See here:
The members of quangos responsible for nearly a quarter of all public spending are "grotesquely unrepresentative" of England, a think-tank says.
The New Local Government Network found that more quango members live in four London boroughs than the whole of the North of England.
It says quangos are responsible for spending more than £123bn a year.
The government says that people appointed to quango boards are chosen on merit alone.
The New Local Government Network looked at 1,000 quango members and found that over half live in London and the south-east of England.
Many major cities outside the South East, such as Liverpool, Manchester, Birmingham and Leeds, are under-represented, it says.
And about 20 areas, for example Blackpool and Swindon, are not represented at all.
Quangos are bodies such as the Environment Agency and the Student Loans Company, that are run at arms-length from central government, although they receive and spend taxpayers' money.
The report's author Chris Leslie said: "This highlights the scale and power held by quangos and the areas of the country who have the greatest sway over this power.
"While London and the counties immediately surrounding it are home to over half of all quango board members, there are in contrast, vast swathes of England with apparently no voice on our public bodies."
"We suspect that the poorer the area you live in, the less likely you are to climb to the heights of quango board membership."
Matthew Elliot from the Taxpayers' Alliance pressure group said the research showed that "quangos are utterly unaccountable, and run by unrepresentative and over-privileged bureaucrats."
My, that Matthew Elliot's a perceptive chap, isn't he?
The solution to this is certainly not an English Parliament.
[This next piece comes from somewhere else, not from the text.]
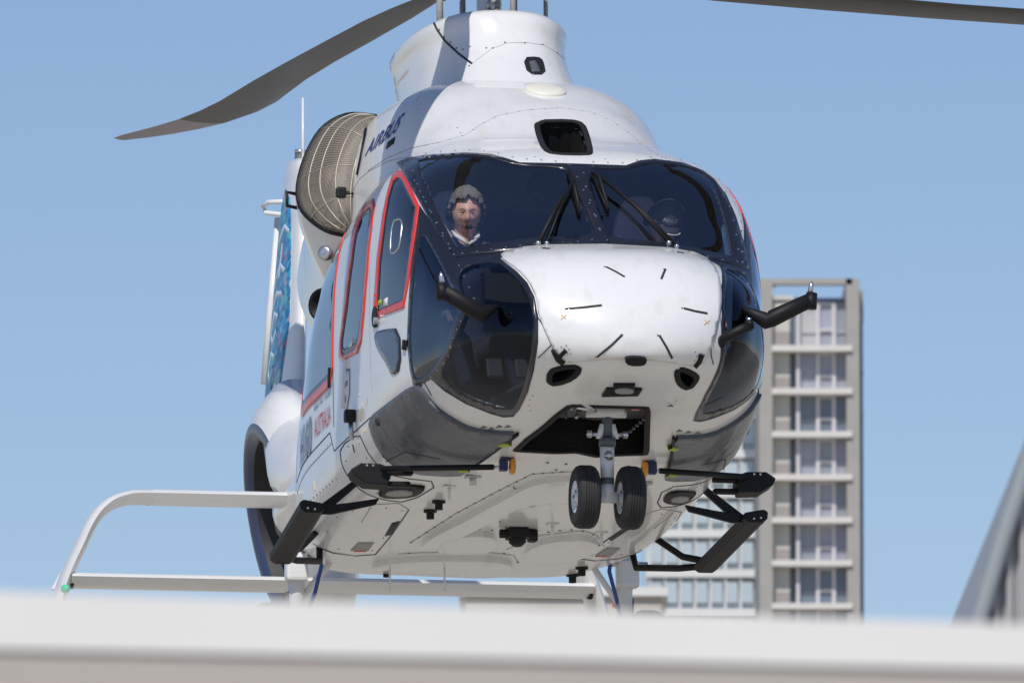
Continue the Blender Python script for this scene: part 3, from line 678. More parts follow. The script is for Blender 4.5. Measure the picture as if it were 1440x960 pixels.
# lip outline in (x, z) at y ~ 3.6, starboard values negative
def lip(a):       # a 0..1 from top round the outside to the bottom
    c = [(-.66, 3.78, 1.86), (-.80, 3.92, 1.895), (-.94, 3.95, 1.82), (-1.04, 3.93, 1.66), (-1.10, 3.89, 1.47), (-1.10, 3.83, 1.33), (-1.06, 3.72, 1.23), (-.99, 3.58, 1.14), (-.90, 3.50, 1.10)]
    t = a*(len(c)-1); i = min(int(t), len(c)-2); f = t-i; p = [Vector(c[max(0, min(len(c)-1, i+k))]) for k in (-1, 0, 1, 2)]
    return .5*((2*p[1])+(p[2]-p[0])*f+(2*p[0]-5*p[1]+4*p[2]-p[3])*f*f+(-p[0]+3*p[1]-3*p[2]+p[3])*f**3)
A0, A1 = Vector((-.70, 3.62, 1.80)), Vector((-.90, 3.52, 1.16))
NA, NB = 36, 18
for sx in (1, -1):
    mx = lambda v: Vector((v.x*sx, v.y, v.z))
    G = []
    for i in range(NA):
        a = i/(NA-1); e = lip(a); s0 = A0.lerp(A1, a); s0 = s0+Vector((.05, 0, 0)); w = math.sin(math.pi*a)**.45
        for j in range(NB):
            b = j/(NB-1); p = s0.lerp(e, b); bul = math.sin(math.pi*min(1, b*.93+.07))**.8*w
            p = p+Vector((-.05, -.20, .02))*bul; G.append(p)
    F = [[i*NB+j, i*NB+j+1, (i+1)*NB+j+1, (i+1)*NB+j] for i in range(NA-1) for j in range(NB-1)]
    inz = empty('engine_intake'); inz.parent = heli
    mb = MB(); mb.add([mx(p) for p in G], F); o = mb.build('screen', [M['mesh']], inz)
    uv = o.data.uv_layers.new(name='u'); 
    for l in o.data.loops: k = l.vertex_index; uv.data[l.index].uv = ((k//NB)/(NA-1)*1.0, (k % NB)/(NB-1)*.75)
    mb = MB()
    for b in (.18, .42, .66, .86): mb.tube([mx(G[i*NB+int(b*(NB-1))]) for i in range(1, NA-1)], .005, 6)
    for a in (.28, .5, .76): mb.tube([mx(G[int(a*(NA-1))*NB+j]) for j in range(NB)], .005, 6)
    mb.build('wire_cage', [M['wire']], inz)
    mb = MB(); mb.tube([mx(lip(k/30)) for k in range(31)], .014, 10); mb.build('rim', [M['blackmatte']], inz)
    # duct behind the screen, curving inward
    mb = MB(); DV = []
    for k in range(10):
        f = k/9
        for i in range(NA):
            a = i/(NA-1); e = lip(a); c = Vector((-.85, 4.2, 1.45)); p = e.lerp(c, .06+f*.78); p.y = e.y-.01+.22*f; DV.append(mx(p))
    mb.add(DV, [[k*NA+i, k*NA+i+1, (k+1)*NA+i+1, (k+1)*NA+i] for k in range(9) for i in range(NA-1)]); 
    mb.lathe([(.02, -.02), (.07, .0), (.11, .03), (.14, .10)], mx(Vector((-.84, 3.98, 1.50))), (0, 1, 0), 24)
    mb.build('duct', [M['intake']], inz)
    # nacelle skin from the rim aft
    mb = MB(); NV = []; st = [(0, 1.0), (.08, 1.0), (.25, .93), (.5, .80), (.9, .64), (1.4, .50), (2.0, .36), (2.6, .2)]
    for d, s_ in st:
        for i in range(NA):
            a = i/(NA-1); e = lip(a); c = Vector((-.52, e.y, 1.42)); p = c+(e-c)*s_; p.y = e.y+d; 
            if a > .5: p.z -= (a-.5)*.75*min(1, d/.4)
            NV.append(mx(p))
        # close toward the body
    mb.add(NV, [[k*NA+i, k*NA+i+1, (k+1)*NA+i+1, (k+1)*NA+i] for k in range(len(st)-1) for i in range(NA-1)])
    o = mb.build('nacelle', [M['white']], inz)
    mb = MB(); mb.lathe([(.085, -.02), (.10, 0), (.095, .02), (.08, .01), (.06, -.05), (0.001, -.06)], mx(Vector((-.95, 3.95, .78))), mx(Vector((-.75, -.6, -.1))), 24, 0); mb.build('cooler_inlet', [M['blackmatte']], inz)
    mb = MB(); mb.lathe([(.035, -.02), (.045, .02), (.04, .04), (.02, .045), (.001, .04)], mx(Vector((-.97, 3.70, 1.03))), mx(Vector((-.6, -.8, 0))), 20); mb.build('drain_cap', [M['steel']], inz)
    mb = MB(); mb.tube([mx(Vector(p)) for p in [(-1.09, 3.93, 1.42), (-1.16, 3.92, 1.43), (-1.16, 3.92, 1.35), (-1.09, 3.93, 1.34)]], .012, 8); mb.build('grab_handle', [M['blackmatte']], inz)

# ------------------------------------------------------------------ nose gear
def wheel(parent, c, ax, r, w, rim_r, name='wheel'):
    ax = Vector(ax).normalized(); h = w/2
    prof = [(rim_r, -h*.86), (rim_r*1.1, -h*.95), (r*.86, -h*.98), (r*.955, -h*.78), (r*.99, -h*.5)]
    for g in (-.36, -.12, .12, .36): prof += [(r, (g-.07)*h*1.0), (r*.975, (g-.045)*h), (r*.975, (g+.045)*h), (r, (g+.07)*h)]
    prof += [(r*.99, h*.5), (r*.955, h*.78), (r*.86, h*.98), (rim_r*1.1, h*.95), (rim_r, h*.86)]
    mb = MB(); mb.lathe(prof, c, ax, 48); t = mb.build(name, [M['tyre']], parent)
    for s_ in (-1, 1):
        mb = MB(); mb.lathe([(rim_r*1.02, h*.86), (rim_r*.98, h*.93), (rim_r*.86, h*.80), (rim_r*.55, h*.62), (rim_r*.5, h*.66), (rim_r*.3, h*.7), (rim_r*.28, h*.95), (.001, h*.98)], c, ax*s_, 36)
        for k in range(6):
            q = k*math.pi/3; a = ax.orthogonal().normalized(); b = ax.cross(a); d = a*math.cos(q)+b*math.sin(q); mb.lathe([(rim_r*.07, h*.6), (rim_r*.07, h*.74), (.001, h*.75)], Vector(c)+d*rim_r*.62, ax*s_, 8, 1)
        mb.lathe([(rim_r*.12, h*.9), (rim_r*.12, h*1.05), (.001, h*1.06)], c, ax*s_, 10, 1)
        mb.build('rim', [M['alu'], M['greyband']], t)
    return t
ng = empty('nose_gear'); ng.parent = heli
gx, gy = 0.0, .62
one('strut', [M['alu'], M['greyband'], M['steel']], ng, lambda mb: (
    mb.tube([(gx, gy, -.57), (gx, gy+.01, -.62)], .047, 24, 1), mb.tube([(gx, gy+.01, -.615), (gx, gy+.02, -.80)], [.041, .036], 24, 0), mb.tube([(gx, gy+.02, -.795), (gx, gy+.02, -.83)], .038, 24, 1),
    mb.tube([(gx, gy+.02, -.825), (gx, gy+.02, -.90)], [.036, .04], 20, 0), mb.tube([(gx-.155, gy+.02, -.90), (gx+.155, gy+.02, -.90)], .017, 16, 2), mb.tube([(gx-.05, gy+.02, -.90), (gx+.05, gy+.02, -.90)], .032, 16, 0),
    mb.tube([(gx-.03, gy-.045, -.68), (gx+.02, gy-.05, -.685)], .012, 10, 2), mb.tube([(gx+.0, gy-.02, -.665), (gx, gy-.055, -.69)], .02, 12, 2)), bevel=0)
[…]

Like the once-proposed regional assemblies. that would be a body firmly in the Blairite tradition, and just look at the devolved bodies in Scotland, Wales and London (which last still contains ten times as many quango members as Borough Councillors Assembly Members and the Mayor put together) to see what that would mean.
No, we need the restoration of the proper powers both of Parliament and of local government, and the reconstitution of both as genuinely representative.